Reproduce nothing except the lines between the line with "Model this scene" and the line with "def at(px, py, D): return", both ends included, and please leave out pictures.

[Data lines start]

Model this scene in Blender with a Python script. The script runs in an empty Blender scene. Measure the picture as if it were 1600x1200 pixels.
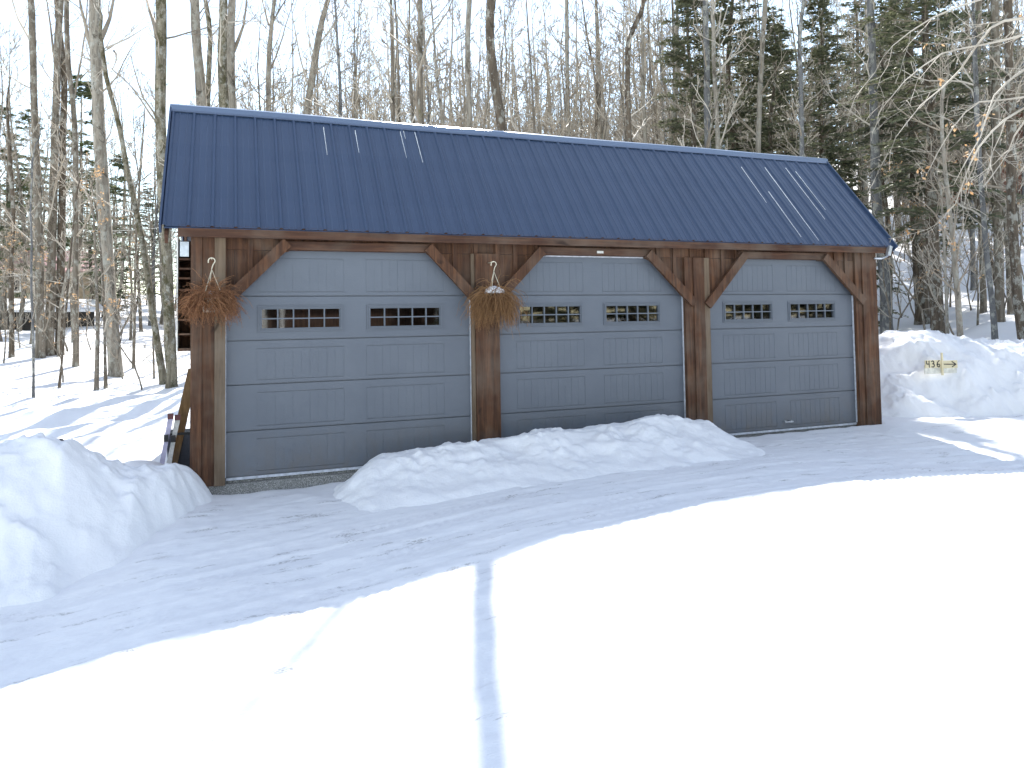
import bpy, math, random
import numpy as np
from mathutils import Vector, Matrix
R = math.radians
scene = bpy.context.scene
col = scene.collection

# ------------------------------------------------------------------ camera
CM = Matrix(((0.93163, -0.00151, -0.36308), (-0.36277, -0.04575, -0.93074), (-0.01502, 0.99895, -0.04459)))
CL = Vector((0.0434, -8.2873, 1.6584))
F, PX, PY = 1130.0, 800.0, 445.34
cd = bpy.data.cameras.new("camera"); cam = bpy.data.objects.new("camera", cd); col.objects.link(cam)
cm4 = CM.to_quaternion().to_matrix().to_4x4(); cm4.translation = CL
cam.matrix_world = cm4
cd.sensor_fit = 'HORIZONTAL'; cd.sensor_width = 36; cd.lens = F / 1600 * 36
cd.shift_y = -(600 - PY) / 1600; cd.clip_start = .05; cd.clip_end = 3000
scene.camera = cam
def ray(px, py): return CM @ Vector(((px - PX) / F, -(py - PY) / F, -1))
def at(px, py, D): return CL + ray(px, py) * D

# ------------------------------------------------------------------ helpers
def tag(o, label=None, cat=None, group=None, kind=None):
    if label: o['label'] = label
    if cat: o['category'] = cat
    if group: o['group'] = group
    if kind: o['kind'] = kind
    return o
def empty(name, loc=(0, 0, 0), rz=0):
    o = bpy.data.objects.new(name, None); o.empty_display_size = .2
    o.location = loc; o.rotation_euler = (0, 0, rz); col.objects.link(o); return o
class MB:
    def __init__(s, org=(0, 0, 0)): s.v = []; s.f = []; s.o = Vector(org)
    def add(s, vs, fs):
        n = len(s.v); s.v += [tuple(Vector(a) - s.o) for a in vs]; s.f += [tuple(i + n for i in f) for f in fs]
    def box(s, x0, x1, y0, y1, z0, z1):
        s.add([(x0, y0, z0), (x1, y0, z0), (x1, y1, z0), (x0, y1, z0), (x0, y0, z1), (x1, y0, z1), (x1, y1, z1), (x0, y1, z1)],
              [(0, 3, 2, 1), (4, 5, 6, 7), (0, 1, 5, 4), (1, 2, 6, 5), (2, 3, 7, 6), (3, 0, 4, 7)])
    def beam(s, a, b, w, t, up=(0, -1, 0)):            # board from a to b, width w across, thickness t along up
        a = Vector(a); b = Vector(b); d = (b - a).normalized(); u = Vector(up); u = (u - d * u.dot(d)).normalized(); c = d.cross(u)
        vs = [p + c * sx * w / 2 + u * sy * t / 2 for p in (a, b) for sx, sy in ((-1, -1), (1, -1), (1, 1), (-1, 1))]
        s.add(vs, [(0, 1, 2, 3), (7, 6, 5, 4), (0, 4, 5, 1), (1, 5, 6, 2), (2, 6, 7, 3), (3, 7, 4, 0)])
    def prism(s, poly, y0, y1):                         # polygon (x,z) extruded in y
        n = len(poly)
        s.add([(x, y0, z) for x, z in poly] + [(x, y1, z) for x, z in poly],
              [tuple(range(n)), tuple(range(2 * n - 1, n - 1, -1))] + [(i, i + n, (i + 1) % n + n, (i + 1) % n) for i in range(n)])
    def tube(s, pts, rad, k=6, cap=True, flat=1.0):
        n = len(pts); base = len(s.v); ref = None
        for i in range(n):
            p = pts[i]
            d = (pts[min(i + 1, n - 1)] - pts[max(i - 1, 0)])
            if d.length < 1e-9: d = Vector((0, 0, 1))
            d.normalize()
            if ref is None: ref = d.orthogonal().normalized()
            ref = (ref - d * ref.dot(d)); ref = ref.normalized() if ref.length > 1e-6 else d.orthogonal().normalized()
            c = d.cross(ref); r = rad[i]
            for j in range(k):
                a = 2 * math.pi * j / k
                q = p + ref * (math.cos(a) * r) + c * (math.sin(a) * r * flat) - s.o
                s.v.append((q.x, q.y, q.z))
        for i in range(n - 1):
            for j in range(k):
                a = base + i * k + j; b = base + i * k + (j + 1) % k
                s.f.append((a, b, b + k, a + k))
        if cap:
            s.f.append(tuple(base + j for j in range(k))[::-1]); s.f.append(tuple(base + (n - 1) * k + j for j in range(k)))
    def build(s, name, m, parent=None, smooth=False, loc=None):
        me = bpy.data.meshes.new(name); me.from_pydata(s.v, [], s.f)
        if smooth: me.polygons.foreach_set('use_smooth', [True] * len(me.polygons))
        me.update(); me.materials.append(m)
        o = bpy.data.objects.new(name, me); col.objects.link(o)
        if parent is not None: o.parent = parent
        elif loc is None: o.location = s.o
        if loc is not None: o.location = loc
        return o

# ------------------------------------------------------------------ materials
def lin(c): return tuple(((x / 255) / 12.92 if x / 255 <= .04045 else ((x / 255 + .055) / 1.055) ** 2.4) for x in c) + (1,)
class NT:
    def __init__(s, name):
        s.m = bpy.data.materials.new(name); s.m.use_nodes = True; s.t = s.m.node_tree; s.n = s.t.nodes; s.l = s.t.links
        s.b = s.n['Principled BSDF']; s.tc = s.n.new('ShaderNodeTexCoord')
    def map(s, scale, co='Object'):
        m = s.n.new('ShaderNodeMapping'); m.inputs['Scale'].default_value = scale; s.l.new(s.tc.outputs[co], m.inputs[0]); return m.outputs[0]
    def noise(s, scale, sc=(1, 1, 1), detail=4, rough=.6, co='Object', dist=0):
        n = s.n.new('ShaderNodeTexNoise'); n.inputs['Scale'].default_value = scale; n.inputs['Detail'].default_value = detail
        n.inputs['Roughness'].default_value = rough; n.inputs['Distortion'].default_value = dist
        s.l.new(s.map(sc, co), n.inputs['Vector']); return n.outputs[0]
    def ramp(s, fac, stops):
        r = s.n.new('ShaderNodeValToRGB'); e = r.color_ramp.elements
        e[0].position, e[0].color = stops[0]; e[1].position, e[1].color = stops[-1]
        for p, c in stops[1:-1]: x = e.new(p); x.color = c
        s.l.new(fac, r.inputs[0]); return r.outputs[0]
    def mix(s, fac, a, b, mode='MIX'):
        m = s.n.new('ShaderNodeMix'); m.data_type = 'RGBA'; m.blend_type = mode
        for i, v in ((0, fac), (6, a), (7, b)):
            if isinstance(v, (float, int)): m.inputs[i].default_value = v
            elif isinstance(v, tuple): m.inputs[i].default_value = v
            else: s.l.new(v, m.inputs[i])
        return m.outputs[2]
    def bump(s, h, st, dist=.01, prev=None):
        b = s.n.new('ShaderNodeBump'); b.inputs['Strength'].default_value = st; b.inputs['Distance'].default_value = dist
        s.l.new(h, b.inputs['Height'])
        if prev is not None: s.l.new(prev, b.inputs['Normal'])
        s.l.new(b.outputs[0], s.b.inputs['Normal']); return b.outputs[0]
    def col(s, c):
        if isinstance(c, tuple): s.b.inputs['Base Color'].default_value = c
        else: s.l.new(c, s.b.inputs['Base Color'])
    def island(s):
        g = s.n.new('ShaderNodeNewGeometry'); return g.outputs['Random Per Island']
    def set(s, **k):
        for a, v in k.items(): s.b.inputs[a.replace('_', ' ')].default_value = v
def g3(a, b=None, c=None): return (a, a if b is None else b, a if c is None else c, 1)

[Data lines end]
[Data lines start]

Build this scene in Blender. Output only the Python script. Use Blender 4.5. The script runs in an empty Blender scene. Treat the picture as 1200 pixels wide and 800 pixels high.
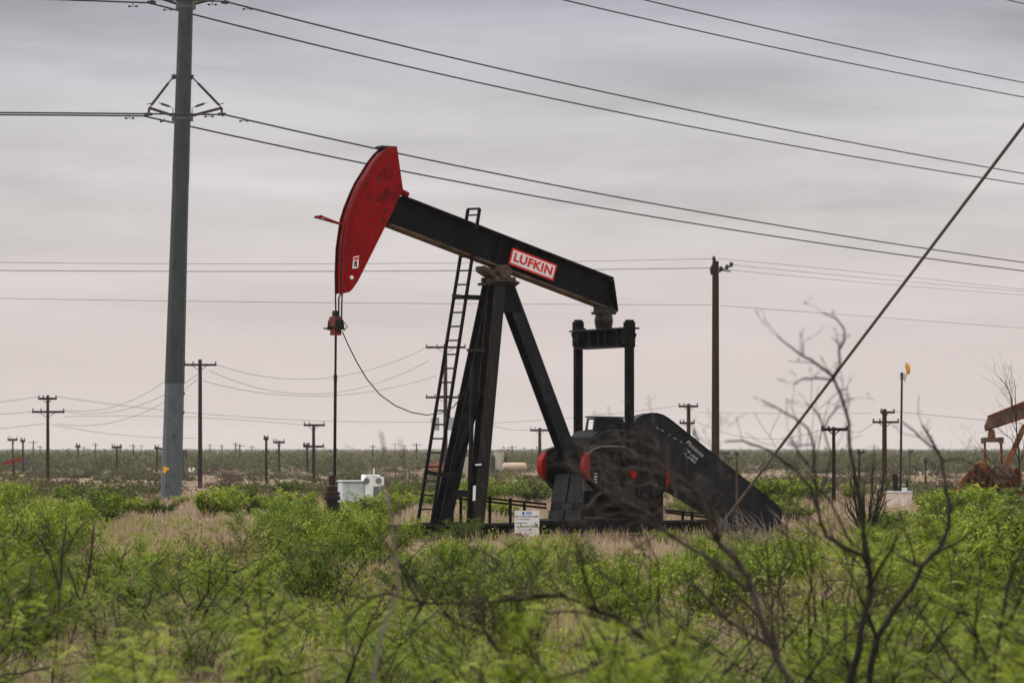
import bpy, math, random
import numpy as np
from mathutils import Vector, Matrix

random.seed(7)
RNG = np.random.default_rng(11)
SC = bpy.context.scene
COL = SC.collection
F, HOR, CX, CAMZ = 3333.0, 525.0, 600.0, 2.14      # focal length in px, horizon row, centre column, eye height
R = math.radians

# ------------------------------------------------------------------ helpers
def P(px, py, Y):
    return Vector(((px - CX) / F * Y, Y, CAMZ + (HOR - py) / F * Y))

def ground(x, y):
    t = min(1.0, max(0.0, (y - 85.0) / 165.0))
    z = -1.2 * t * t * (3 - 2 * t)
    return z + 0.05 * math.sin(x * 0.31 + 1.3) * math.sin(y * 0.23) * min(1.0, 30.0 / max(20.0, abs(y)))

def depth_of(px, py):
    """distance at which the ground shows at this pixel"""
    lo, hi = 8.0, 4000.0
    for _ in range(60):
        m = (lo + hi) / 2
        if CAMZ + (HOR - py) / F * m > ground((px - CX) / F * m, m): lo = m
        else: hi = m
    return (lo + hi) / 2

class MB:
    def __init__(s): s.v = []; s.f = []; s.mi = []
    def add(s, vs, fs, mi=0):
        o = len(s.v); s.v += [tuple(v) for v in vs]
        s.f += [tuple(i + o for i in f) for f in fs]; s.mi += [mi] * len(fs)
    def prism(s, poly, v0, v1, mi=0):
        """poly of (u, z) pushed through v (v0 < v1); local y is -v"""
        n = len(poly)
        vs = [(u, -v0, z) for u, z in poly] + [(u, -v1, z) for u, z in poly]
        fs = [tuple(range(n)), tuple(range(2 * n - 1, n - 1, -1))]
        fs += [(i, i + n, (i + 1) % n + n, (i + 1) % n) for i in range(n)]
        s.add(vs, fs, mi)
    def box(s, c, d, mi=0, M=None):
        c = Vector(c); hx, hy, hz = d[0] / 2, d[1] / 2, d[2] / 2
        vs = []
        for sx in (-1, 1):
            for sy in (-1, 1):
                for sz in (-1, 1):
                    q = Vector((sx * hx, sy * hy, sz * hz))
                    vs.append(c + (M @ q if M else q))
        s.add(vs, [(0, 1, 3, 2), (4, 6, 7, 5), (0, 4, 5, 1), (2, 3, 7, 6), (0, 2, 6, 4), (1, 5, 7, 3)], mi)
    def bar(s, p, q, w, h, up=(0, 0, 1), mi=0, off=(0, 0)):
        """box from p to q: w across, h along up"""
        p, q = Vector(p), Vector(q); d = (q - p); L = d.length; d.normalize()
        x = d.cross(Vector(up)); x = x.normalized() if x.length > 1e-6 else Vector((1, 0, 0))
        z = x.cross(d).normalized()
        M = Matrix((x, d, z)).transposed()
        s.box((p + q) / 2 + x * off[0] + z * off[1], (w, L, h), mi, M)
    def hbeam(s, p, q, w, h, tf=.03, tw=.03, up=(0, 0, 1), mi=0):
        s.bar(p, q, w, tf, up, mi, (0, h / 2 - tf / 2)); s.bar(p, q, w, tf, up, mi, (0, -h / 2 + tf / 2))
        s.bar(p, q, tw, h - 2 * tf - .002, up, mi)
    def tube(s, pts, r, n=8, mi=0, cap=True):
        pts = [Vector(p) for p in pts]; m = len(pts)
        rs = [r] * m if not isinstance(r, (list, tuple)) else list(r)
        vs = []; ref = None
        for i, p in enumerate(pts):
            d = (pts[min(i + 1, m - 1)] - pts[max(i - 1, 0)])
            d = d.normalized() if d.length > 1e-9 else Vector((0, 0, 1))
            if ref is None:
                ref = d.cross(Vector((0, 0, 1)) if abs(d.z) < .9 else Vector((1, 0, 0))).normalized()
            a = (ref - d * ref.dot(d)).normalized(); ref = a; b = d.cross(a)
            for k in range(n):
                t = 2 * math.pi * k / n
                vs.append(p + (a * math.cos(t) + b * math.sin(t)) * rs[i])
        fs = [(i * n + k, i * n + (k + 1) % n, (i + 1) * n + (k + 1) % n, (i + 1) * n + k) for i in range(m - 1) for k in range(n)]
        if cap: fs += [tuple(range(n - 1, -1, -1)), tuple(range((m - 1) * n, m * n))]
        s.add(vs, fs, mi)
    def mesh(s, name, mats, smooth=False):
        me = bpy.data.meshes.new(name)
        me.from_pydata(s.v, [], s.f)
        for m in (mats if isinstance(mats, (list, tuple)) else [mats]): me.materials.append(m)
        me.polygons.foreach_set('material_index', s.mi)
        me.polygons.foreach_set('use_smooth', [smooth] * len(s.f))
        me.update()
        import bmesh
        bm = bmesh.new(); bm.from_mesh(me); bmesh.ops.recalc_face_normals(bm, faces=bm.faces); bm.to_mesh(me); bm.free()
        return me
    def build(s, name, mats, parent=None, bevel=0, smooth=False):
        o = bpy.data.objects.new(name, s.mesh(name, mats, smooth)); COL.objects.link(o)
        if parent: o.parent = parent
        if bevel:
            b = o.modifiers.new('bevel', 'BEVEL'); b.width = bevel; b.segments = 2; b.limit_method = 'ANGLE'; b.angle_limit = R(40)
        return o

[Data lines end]

**Answer to the task:**
Model this scene in Blender with a Python script. The script runs in an empty Blender scene. Measure the picture as if it were 1600x1200 pixels.
import bpy, math, random
import numpy as np
from mathutils import Vector, Matrix
R = math.radians
scene = bpy.context.scene
col = scene.collection

# ------------------------------------------------------------------ camera
CM = Matrix(((0.93163, -0.00151, -0.36308), (-0.36277, -0.04575, -0.93074), (-0.01502, 0.99895, -0.04459)))
CL = Vector((0.0434, -8.2873, 1.6584))
F, PX, PY = 1130.0, 800.0, 445.34
cd = bpy.data.cameras.new("camera"); cam = bpy.data.objects.new("camera", cd); col.objects.link(cam)
cm4 = CM.to_quaternion().to_matrix().to_4x4(); cm4.translation = CL
cam.matrix_world = cm4
cd.sensor_fit = 'HORIZONTAL'; cd.sensor_width = 36; cd.lens = F / 1600 * 36
cd.shift_y = -(600 - PY) / 1600; cd.clip_start = .05; cd.clip_end = 3000
scene.camera = cam
def ray(px, py): return CM @ Vector(((px - PX) / F, -(py - PY) / F, -1))
def at(px, py, D): return CL + ray(px, py) * D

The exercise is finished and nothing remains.